「本当に長かった3年半」と勝利を飾りホッとした感想を語った畑岡選手。2016年にアマチュアで「日本女子オープン」を制すると連覇を達成し、勝みなみ選手を始めとした黄金世代のリーディングプレーヤーとして米女子ツアーに挑戦。しかしメジャー制覇を目前にして何度も辛酸をなめて来ていました。松山英樹選手の現コーチを務める黒宮幹人コーチに師事していた時期もありましたし、メジャーで勝つために様々な取り組みをするなかで少しずつ体の故障やスウィングの安定感を失っていました。
米国で活躍する理学療法士の高田洋平トレーナーとの取り組み
2年前からトレーナーとして体のケアを担当している高田洋平氏は、米国でも活躍する理学療法士ですが自身も米国の所属コースでクラブチャンピオンを獲得するほどの腕前を持っています。今季はコーチとしてもスウィングやクラブについてもサポートし、畑岡選手の復活に尽力していました。そしてサポートするメンバーや地元の応援も背中を押し、再び輝きを取り戻す瞬間が訪れました。

「TOTOジャパンクラシック」で3年半ぶりの優勝を飾った畑岡奈紗
高田トレーナーによると「体の面からいうと、やっているスウィングと体の特性が合っていませんでした。畑岡選手の持つ体の特性に合わせた取り組みが、結果的に今のスウィングに結びついています」と教えてくれました。
最後のピースは右手の使い方
これまでリハビリに近い機能的トレーニングから始め、体の使い方の効率を良くするトレーニングを主な取り組みとして来ていましが、9月の「AIG女子オープン」(全英女子)後に合宿をした際に、最後のピースともいえるカギが見つかったと言います。「体のクセと動きをスウィングに落とし込む最後のカギは、右手の使い方でした」と高田トレーナー。実際に右手の握り方を変えてからこの3カ月で飛距離も大幅に伸びて来てるとのこと。
優勝会見でも「下から握っていた右手を少し握り方を変えてからしっくり来るようになった」と畑岡選手は言及していました。もう一つ、そのことによって「体を縦に使えるようになった」とも話していました。右手を下から握るとトップも体の使い方もフラットな横回転になり、軌道もインサイドアウトが強くなる傾向にあります。そこで右手を少し上から握るようにしたことで、前傾姿勢に沿った縦に回転ができるようになったことで、体の特性とやりたいスウィングがマッチしたということなのでしょう。

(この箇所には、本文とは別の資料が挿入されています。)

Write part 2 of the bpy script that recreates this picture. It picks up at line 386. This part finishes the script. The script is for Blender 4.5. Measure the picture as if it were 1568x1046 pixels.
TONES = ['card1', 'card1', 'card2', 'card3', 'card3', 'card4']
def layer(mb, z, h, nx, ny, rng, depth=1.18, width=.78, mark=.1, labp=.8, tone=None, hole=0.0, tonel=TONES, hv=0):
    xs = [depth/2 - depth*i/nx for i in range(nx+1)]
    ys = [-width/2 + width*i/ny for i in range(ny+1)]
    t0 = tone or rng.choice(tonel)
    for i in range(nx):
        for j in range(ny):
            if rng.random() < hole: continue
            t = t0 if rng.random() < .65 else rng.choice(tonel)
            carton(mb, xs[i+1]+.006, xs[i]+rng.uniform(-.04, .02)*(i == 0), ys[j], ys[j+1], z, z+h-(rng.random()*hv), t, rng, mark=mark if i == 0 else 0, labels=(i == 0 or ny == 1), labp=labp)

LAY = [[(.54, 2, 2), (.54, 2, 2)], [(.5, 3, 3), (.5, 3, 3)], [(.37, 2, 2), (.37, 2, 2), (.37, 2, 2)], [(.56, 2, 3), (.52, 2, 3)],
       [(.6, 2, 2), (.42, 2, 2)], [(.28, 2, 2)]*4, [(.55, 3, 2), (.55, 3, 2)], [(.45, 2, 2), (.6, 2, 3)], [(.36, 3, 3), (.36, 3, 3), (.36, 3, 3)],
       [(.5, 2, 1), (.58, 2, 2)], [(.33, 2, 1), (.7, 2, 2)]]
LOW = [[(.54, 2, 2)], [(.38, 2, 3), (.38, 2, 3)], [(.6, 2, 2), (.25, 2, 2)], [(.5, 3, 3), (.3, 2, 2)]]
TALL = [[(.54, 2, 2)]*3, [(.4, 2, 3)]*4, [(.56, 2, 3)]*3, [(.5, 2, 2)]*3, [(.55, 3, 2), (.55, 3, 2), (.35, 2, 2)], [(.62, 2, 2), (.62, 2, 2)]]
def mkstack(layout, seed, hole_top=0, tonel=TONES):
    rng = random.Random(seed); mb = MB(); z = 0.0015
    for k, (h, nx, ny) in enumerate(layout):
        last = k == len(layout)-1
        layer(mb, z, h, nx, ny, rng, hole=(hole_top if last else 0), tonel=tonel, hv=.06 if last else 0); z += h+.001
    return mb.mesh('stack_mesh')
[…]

右手の握り方を少し上から握るようにしたことで、体を縦にねじるように使えるようになった
切り返しで左へのシフト
そして試合中には「切り返しのタイミングで骨盤を意識している。右に残ったままだと、ちょっと伸び上がるクセがでてしまうので、しっかり左にシフトすることが自分のキーになると思います」と、2日目のホールアウト後のコメントでは話していました。
昨年のスウィングと比較してみると、トップからの切り返しで左腰のラインが左足の上にあるように見えています。体を縦に使えるようになったからこそ切り返しで左に乗れるようになったはずですし、こうすることで右に残って伸び上がるクセを改善することができたのだと思います。

「左へのシフトがキーになる」と右に残って伸び上がるクセを改善しショットが安定した(2025写真/大澤進二、2024写真/JJ・Tanabe)
スウィングのエネルギーはどの選手も、トップ付近でターゲット方向に移動する横方向、回転(トルク)、そして縦方向(バーティカル)の3つ力を使っていますが、その3つの力の使う割合は人それぞれです。ただし横→回転→縦方向と使う力の順番(シークエンス)がとても重要です。

左へのシフト、回転、縦方向と力を使う順番が整いショットが安定した
例えば切り返しでいきなり回転から入ってしまうと、カット軌道になりやすく縦方向の力も使いにくくなり飛距離も望めません。左へのシフトの後に回転が入ることで上半身と下半身の捻転差を作り、クラブはインサイドから下ろしやすくなります。
数々の最年少記録を塗り替えて来た畑岡選手が再び輝きを取り戻しました。メジャー制覇は後輩たちに先を越されましたが、飛距離もある畑岡選手であれば、5つあるすべてのメジャーで勝つチャンスがあります。早くも来シーズンのメジャーがとても楽しみになって来ました。